── DATASET EXCERPT

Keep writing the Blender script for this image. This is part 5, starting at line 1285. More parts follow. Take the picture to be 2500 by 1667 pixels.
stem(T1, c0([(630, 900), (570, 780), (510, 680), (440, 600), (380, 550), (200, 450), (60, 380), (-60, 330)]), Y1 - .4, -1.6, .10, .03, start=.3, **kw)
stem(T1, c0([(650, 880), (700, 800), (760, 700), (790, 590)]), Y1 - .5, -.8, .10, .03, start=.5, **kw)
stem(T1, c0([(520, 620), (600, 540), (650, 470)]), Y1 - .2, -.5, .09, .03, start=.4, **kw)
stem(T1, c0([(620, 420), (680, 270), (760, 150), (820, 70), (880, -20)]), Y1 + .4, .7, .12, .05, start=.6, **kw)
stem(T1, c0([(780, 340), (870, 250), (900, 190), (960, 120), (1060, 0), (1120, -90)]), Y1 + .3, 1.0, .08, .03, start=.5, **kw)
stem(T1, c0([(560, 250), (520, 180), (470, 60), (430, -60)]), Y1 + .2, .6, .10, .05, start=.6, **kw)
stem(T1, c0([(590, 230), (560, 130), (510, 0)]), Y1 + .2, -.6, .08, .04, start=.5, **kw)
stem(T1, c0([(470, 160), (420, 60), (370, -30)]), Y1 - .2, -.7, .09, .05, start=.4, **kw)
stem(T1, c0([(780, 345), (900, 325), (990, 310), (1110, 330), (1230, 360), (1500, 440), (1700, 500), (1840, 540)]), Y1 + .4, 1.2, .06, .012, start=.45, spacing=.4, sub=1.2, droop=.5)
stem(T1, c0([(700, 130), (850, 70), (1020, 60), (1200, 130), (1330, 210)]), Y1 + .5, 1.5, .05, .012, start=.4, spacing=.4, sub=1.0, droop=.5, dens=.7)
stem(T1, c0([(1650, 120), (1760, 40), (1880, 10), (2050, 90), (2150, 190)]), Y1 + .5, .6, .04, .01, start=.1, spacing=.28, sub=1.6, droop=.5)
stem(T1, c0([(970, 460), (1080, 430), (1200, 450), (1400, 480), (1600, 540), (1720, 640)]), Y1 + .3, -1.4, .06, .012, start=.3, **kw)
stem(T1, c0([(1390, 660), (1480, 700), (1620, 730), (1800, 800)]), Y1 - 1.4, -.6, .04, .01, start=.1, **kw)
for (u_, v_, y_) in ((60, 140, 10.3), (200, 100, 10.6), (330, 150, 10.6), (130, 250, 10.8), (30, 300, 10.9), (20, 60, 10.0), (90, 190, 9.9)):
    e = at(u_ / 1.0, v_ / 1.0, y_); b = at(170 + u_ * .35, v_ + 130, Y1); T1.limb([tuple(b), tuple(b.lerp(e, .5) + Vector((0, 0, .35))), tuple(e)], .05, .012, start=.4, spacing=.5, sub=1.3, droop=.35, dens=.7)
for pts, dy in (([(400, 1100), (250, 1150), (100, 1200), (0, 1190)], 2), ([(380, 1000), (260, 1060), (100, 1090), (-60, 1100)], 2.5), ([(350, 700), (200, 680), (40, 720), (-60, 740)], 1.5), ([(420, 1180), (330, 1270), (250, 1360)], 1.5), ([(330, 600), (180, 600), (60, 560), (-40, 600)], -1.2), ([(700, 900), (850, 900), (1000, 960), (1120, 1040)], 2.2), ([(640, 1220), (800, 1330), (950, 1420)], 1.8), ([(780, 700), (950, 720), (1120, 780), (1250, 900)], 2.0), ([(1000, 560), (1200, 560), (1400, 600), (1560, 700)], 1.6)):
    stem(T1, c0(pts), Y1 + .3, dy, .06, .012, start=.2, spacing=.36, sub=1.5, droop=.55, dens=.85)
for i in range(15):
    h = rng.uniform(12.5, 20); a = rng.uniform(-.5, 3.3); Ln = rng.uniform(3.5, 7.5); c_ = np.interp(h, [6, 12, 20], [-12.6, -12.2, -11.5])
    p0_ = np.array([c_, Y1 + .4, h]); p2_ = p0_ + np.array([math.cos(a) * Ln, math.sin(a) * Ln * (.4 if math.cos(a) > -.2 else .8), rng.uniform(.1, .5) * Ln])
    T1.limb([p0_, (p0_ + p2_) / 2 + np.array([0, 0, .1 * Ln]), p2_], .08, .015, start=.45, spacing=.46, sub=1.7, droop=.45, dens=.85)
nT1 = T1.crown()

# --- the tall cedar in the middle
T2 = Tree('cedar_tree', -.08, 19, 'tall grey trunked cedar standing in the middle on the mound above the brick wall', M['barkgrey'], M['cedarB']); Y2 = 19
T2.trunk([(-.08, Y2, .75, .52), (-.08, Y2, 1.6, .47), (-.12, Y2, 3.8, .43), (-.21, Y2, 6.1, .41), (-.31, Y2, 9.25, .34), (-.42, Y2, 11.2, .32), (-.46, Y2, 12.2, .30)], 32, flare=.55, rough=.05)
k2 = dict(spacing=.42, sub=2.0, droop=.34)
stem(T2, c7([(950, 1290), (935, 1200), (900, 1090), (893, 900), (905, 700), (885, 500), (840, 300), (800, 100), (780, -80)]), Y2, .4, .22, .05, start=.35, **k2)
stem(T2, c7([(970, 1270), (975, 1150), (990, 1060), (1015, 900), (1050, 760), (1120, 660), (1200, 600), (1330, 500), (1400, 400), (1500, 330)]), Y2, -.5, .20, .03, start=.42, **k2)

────

**GOAL OF THE EXERCISE:** Output all of the material exactly as written.

**FINAL ANSWER:**
Keep writing the Blender script for this image. This is part 5, starting at line 1285. More parts follow. Take the picture to be 2500 by 1667 pixels.
stem(T1, c0([(630, 900), (570, 780), (510, 680), (440, 600), (380, 550), (200, 450), (60, 380), (-60, 330)]), Y1 - .4, -1.6, .10, .03, start=.3, **kw)
stem(T1, c0([(650, 880), (700, 800), (760, 700), (790, 590)]), Y1 - .5, -.8, .10, .03, start=.5, **kw)
stem(T1, c0([(520, 620), (600, 540), (650, 470)]), Y1 - .2, -.5, .09, .03, start=.4, **kw)
stem(T1, c0([(620, 420), (680, 270), (760, 150), (820, 70), (880, -20)]), Y1 + .4, .7, .12, .05, start=.6, **kw)
stem(T1, c0([(780, 340), (870, 250), (900, 190), (960, 120), (1060, 0), (1120, -90)]), Y1 + .3, 1.0, .08, .03, start=.5, **kw)
stem(T1, c0([(560, 250), (520, 180), (470, 60), (430, -60)]), Y1 + .2, .6, .10, .05, start=.6, **kw)
stem(T1, c0([(590, 230), (560, 130), (510, 0)]), Y1 + .2, -.6, .08, .04, start=.5, **kw)
stem(T1, c0([(470, 160), (420, 60), (370, -30)]), Y1 - .2, -.7, .09, .05, start=.4, **kw)
stem(T1, c0([(780, 345), (900, 325), (990, 310), (1110, 330), (1230, 360), (1500, 440), (1700, 500), (1840, 540)]), Y1 + .4, 1.2, .06, .012, start=.45, spacing=.4, sub=1.2, droop=.5)
stem(T1, c0([(700, 130), (850, 70), (1020, 60), (1200, 130), (1330, 210)]), Y1 + .5, 1.5, .05, .012, start=.4, spacing=.4, sub=1.0, droop=.5, dens=.7)
stem(T1, c0([(1650, 120), (1760, 40), (1880, 10), (2050, 90), (2150, 190)]), Y1 + .5, .6, .04, .01, start=.1, spacing=.28, sub=1.6, droop=.5)
stem(T1, c0([(970, 460), (1080, 430), (1200, 450), (1400, 480), (1600, 540), (1720, 640)]), Y1 + .3, -1.4, .06, .012, start=.3, **kw)
stem(T1, c0([(1390, 660), (1480, 700), (1620, 730), (1800, 800)]), Y1 - 1.4, -.6, .04, .01, start=.1, **kw)
for (u_, v_, y_) in ((60, 140, 10.3), (200, 100, 10.6), (330, 150, 10.6), (130, 250, 10.8), (30, 300, 10.9), (20, 60, 10.0), (90, 190, 9.9)):
    e = at(u_ / 1.0, v_ / 1.0, y_); b = at(170 + u_ * .35, v_ + 130, Y1); T1.limb([tuple(b), tuple(b.lerp(e, .5) + Vector((0, 0, .35))), tuple(e)], .05, .012, start=.4, spacing=.5, sub=1.3, droop=.35, dens=.7)
for pts, dy in (([(400, 1100), (250, 1150), (100, 1200), (0, 1190)], 2), ([(380, 1000), (260, 1060), (100, 1090), (-60, 1100)], 2.5), ([(350, 700), (200, 680), (40, 720), (-60, 740)], 1.5), ([(420, 1180), (330, 1270), (250, 1360)], 1.5), ([(330, 600), (180, 600), (60, 560), (-40, 600)], -1.2), ([(700, 900), (850, 900), (1000, 960), (1120, 1040)], 2.2), ([(640, 1220), (800, 1330), (950, 1420)], 1.8), ([(780, 700), (950, 720), (1120, 780), (1250, 900)], 2.0), ([(1000, 560), (1200, 560), (1400, 600), (1560, 700)], 1.6)):
    stem(T1, c0(pts), Y1 + .3, dy, .06, .012, start=.2, spacing=.36, sub=1.5, droop=.55, dens=.85)
for i in range(15):
    h = rng.uniform(12.5, 20); a = rng.uniform(-.5, 3.3); Ln = rng.uniform(3.5, 7.5); c_ = np.interp(h, [6, 12, 20], [-12.6, -12.2, -11.5])
    p0_ = np.array([c_, Y1 + .4, h]); p2_ = p0_ + np.array([math.cos(a) * Ln, math.sin(a) * Ln * (.4 if math.cos(a) > -.2 else .8), rng.uniform(.1, .5) * Ln])
    T1.limb([p0_, (p0_ + p2_) / 2 + np.array([0, 0, .1 * Ln]), p2_], .08, .015, start=.45, spacing=.46, sub=1.7, droop=.45, dens=.85)
nT1 = T1.crown()

# --- the tall cedar in the middle
T2 = Tree('cedar_tree', -.08, 19, 'tall grey trunked cedar standing in the middle on the mound above the brick wall', M['barkgrey'], M['cedarB']); Y2 = 19
T2.trunk([(-.08, Y2, .75, .52), (-.08, Y2, 1.6, .47), (-.12, Y2, 3.8, .43), (-.21, Y2, 6.1, .41), (-.31, Y2, 9.25, .34), (-.42, Y2, 11.2, .32), (-.46, Y2, 12.2, .30)], 32, flare=.55, rough=.05)
k2 = dict(spacing=.42, sub=2.0, droop=.34)
stem(T2, c7([(950, 1290), (935, 1200), (900, 1090), (893, 900), (905, 700), (885, 500), (840, 300), (800, 100), (780, -80)]), Y2, .4, .22, .05, start=.35, **k2)
stem(T2, c7([(970, 1270), (975, 1150), (990, 1060), (1015, 900), (1050, 760), (1120, 660), (1200, 600), (1330, 500), (1400, 400), (1500, 330)]), Y2, -.5, .20, .03, start=.42, **k2)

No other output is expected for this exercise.